(Rows from a 3D scene dataset)
------------------------------
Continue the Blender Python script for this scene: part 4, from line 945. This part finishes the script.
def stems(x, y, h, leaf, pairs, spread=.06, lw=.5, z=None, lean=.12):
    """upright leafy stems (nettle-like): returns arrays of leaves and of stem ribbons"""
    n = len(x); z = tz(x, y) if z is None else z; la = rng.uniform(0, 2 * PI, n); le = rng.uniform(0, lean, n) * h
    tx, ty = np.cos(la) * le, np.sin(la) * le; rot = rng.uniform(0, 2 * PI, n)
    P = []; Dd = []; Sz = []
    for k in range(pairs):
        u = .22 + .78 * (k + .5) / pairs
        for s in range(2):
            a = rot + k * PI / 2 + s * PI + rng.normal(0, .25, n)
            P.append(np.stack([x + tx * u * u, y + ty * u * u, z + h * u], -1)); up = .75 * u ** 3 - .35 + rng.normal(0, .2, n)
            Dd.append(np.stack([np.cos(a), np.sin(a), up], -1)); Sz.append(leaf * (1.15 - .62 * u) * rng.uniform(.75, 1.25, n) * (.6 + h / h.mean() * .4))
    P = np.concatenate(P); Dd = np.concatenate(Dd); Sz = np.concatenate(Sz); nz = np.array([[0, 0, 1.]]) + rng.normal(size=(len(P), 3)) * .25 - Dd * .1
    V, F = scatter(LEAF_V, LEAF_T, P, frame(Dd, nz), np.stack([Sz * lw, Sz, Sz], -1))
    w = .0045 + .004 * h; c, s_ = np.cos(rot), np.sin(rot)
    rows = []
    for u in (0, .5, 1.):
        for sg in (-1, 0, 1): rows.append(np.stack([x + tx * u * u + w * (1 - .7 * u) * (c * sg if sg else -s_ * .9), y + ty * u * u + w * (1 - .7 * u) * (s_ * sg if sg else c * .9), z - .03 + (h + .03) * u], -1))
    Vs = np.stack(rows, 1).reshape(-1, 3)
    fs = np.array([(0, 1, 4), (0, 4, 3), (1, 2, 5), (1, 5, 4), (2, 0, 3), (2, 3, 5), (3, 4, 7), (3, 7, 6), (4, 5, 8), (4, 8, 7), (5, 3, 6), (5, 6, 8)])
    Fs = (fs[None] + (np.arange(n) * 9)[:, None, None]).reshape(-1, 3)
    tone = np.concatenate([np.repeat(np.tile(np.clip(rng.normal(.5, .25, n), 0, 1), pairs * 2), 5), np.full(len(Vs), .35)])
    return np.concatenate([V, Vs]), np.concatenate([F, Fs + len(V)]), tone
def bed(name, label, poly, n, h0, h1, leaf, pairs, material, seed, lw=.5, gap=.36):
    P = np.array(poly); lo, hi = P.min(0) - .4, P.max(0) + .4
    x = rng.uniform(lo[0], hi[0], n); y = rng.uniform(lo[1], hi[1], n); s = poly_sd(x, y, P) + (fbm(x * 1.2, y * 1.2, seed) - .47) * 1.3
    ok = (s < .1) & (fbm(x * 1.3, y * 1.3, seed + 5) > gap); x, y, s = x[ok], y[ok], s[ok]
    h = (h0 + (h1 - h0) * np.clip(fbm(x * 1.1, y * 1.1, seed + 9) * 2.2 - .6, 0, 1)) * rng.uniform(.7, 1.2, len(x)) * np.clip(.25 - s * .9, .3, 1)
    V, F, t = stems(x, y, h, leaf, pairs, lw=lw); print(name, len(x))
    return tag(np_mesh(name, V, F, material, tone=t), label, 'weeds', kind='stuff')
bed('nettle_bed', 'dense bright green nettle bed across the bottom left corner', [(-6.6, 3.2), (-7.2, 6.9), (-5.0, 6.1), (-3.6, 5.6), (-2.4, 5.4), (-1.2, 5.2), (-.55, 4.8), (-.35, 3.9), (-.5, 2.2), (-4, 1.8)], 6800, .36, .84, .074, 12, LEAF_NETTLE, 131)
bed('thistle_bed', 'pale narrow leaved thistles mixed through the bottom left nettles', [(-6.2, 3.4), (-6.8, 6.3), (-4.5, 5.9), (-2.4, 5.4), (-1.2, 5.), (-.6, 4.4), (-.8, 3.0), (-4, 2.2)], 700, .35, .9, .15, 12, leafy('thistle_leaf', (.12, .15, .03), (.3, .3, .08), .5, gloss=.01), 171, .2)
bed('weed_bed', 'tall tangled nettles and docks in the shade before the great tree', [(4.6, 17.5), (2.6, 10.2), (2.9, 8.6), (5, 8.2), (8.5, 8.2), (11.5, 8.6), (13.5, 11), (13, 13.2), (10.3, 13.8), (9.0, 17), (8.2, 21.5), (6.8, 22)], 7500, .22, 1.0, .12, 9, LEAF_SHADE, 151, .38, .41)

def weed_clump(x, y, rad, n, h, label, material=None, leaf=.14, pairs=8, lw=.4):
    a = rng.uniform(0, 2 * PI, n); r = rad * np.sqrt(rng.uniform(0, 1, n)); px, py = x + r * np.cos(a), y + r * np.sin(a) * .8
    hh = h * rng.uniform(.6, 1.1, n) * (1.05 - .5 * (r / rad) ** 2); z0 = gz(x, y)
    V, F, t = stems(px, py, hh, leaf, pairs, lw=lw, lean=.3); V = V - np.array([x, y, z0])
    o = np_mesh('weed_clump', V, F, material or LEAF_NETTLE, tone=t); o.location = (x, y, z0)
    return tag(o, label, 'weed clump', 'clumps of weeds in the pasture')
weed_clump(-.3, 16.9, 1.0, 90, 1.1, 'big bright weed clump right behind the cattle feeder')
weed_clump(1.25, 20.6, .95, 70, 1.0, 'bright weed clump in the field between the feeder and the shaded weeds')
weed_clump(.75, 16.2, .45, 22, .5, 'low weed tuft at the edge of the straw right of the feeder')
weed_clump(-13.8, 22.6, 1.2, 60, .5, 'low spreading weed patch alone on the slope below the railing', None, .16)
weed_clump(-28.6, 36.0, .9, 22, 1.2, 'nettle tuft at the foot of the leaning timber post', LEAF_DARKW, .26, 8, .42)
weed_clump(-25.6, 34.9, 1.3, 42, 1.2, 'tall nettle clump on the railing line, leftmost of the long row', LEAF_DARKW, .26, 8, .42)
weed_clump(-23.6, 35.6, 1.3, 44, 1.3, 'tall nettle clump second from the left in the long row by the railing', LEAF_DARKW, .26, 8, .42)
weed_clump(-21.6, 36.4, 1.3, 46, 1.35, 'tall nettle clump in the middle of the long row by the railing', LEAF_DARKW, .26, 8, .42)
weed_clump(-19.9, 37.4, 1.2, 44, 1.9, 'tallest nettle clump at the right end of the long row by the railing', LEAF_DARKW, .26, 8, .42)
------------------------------
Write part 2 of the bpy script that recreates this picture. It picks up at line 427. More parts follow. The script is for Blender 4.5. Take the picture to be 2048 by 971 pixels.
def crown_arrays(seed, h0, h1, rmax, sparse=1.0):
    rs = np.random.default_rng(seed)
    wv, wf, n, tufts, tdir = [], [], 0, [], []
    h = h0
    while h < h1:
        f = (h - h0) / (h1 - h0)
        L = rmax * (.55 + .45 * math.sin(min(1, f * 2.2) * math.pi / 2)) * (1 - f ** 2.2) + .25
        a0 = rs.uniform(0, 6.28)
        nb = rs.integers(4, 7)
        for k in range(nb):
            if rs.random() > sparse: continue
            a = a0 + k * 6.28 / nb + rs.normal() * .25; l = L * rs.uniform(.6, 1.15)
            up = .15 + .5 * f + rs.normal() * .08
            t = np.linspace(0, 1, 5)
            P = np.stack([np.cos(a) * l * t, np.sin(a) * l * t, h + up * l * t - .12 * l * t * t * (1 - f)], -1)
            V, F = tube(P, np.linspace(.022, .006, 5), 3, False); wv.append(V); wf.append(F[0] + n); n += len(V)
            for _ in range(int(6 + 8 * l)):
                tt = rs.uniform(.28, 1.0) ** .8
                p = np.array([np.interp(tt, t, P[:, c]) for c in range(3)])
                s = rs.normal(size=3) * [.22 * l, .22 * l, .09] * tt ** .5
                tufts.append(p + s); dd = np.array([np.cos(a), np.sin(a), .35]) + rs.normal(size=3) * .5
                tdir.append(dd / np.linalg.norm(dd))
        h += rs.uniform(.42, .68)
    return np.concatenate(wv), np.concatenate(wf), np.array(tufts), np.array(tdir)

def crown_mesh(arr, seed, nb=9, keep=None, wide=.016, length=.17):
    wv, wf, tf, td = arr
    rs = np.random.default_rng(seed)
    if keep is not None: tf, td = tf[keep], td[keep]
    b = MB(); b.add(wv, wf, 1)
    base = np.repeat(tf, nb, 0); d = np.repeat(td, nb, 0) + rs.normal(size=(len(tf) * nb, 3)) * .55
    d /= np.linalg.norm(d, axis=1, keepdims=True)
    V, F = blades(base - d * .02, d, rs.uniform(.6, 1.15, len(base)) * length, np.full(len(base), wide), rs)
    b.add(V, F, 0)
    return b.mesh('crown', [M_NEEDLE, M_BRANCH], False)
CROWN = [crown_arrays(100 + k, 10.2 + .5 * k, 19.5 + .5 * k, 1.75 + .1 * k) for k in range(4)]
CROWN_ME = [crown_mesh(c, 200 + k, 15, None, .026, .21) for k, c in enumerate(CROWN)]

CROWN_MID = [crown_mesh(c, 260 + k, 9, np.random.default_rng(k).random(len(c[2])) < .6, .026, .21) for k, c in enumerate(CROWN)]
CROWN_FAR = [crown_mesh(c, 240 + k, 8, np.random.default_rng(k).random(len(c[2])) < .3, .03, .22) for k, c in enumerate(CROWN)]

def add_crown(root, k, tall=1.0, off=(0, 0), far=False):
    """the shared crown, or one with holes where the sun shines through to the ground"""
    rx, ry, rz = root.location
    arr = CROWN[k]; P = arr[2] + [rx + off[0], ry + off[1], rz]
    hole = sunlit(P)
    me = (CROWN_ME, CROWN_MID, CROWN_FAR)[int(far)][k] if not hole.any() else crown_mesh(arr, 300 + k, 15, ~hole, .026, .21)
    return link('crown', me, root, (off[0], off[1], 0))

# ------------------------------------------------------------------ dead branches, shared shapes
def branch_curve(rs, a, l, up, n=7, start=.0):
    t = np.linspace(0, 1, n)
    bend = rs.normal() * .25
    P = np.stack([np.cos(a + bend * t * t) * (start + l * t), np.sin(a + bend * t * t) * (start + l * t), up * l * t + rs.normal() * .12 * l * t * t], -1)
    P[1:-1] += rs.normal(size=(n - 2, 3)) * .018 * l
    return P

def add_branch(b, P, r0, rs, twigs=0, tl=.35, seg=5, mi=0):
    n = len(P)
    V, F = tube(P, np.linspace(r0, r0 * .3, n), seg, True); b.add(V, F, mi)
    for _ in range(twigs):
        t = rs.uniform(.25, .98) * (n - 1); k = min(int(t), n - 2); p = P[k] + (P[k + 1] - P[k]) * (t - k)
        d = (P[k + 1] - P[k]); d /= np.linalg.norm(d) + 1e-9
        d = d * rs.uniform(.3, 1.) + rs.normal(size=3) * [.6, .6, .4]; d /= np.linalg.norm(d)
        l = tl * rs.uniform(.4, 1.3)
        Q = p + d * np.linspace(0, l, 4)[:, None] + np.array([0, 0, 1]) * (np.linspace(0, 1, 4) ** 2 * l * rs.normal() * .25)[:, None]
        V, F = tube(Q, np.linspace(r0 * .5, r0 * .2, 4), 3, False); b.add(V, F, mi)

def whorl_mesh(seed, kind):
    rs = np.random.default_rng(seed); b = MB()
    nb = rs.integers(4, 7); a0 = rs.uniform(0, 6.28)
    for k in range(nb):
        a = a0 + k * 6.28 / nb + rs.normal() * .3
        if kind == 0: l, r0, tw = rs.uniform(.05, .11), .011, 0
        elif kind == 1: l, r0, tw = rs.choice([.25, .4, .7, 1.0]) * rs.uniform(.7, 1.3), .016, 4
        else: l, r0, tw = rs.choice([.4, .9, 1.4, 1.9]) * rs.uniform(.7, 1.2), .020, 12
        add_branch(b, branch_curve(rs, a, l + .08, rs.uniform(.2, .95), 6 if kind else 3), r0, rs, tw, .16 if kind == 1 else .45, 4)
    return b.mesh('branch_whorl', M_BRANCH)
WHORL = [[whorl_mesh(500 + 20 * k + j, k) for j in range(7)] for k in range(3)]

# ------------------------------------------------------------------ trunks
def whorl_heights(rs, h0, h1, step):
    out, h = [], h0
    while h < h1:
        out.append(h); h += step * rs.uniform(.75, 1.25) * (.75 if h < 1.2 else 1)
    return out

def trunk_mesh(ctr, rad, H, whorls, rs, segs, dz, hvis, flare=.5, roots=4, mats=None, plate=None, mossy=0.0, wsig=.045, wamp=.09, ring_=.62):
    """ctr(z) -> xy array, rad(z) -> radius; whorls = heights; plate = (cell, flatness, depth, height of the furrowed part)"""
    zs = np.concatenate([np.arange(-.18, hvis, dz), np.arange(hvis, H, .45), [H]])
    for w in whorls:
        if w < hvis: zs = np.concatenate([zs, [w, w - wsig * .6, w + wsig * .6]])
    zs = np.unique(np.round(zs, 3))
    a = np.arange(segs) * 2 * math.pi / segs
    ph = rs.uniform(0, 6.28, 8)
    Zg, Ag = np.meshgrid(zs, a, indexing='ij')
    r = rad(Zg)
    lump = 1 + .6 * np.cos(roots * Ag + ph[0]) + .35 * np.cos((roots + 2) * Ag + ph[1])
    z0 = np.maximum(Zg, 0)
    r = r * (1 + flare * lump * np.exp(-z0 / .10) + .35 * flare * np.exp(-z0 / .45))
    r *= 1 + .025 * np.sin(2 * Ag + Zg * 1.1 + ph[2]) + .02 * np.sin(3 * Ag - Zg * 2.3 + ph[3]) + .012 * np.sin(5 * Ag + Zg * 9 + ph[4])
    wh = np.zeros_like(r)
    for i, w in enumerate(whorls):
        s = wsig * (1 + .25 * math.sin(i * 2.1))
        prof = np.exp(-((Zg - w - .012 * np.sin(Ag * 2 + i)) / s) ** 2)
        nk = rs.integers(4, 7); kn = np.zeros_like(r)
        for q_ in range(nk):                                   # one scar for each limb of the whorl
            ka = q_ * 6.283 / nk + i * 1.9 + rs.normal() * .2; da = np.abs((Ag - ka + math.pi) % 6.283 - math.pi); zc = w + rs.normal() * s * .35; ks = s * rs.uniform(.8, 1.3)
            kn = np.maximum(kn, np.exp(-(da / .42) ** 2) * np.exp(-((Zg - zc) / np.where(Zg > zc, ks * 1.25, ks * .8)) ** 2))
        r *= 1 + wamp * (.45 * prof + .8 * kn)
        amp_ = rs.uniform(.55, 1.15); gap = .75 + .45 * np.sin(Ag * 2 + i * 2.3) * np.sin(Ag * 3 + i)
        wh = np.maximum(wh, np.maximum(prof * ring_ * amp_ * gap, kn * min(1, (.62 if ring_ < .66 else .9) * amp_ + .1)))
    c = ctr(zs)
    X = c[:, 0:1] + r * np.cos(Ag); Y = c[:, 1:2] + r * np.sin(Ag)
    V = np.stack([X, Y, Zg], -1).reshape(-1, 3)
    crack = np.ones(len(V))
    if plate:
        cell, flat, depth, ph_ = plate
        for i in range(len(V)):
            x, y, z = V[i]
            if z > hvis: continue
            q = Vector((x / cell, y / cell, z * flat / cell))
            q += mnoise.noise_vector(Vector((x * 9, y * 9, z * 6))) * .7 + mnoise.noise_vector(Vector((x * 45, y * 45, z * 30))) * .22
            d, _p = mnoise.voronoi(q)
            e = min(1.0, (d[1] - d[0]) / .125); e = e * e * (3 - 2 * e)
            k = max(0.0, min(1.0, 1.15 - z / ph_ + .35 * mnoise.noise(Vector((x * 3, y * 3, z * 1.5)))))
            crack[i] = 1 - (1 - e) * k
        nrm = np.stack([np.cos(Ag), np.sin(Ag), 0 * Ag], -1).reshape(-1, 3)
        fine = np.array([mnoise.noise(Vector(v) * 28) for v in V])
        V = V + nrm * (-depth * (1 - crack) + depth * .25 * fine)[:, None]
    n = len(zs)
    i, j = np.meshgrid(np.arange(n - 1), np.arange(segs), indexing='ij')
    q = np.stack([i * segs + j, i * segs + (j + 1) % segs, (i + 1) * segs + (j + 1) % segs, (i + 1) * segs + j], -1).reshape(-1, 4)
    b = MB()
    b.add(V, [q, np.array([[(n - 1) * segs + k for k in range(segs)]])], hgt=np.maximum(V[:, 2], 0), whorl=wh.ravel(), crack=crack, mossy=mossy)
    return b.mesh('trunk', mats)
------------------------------
Exercise goal: Count each line of the entries that holds the word "Blender", then state the total and nothing more.

Written response: 2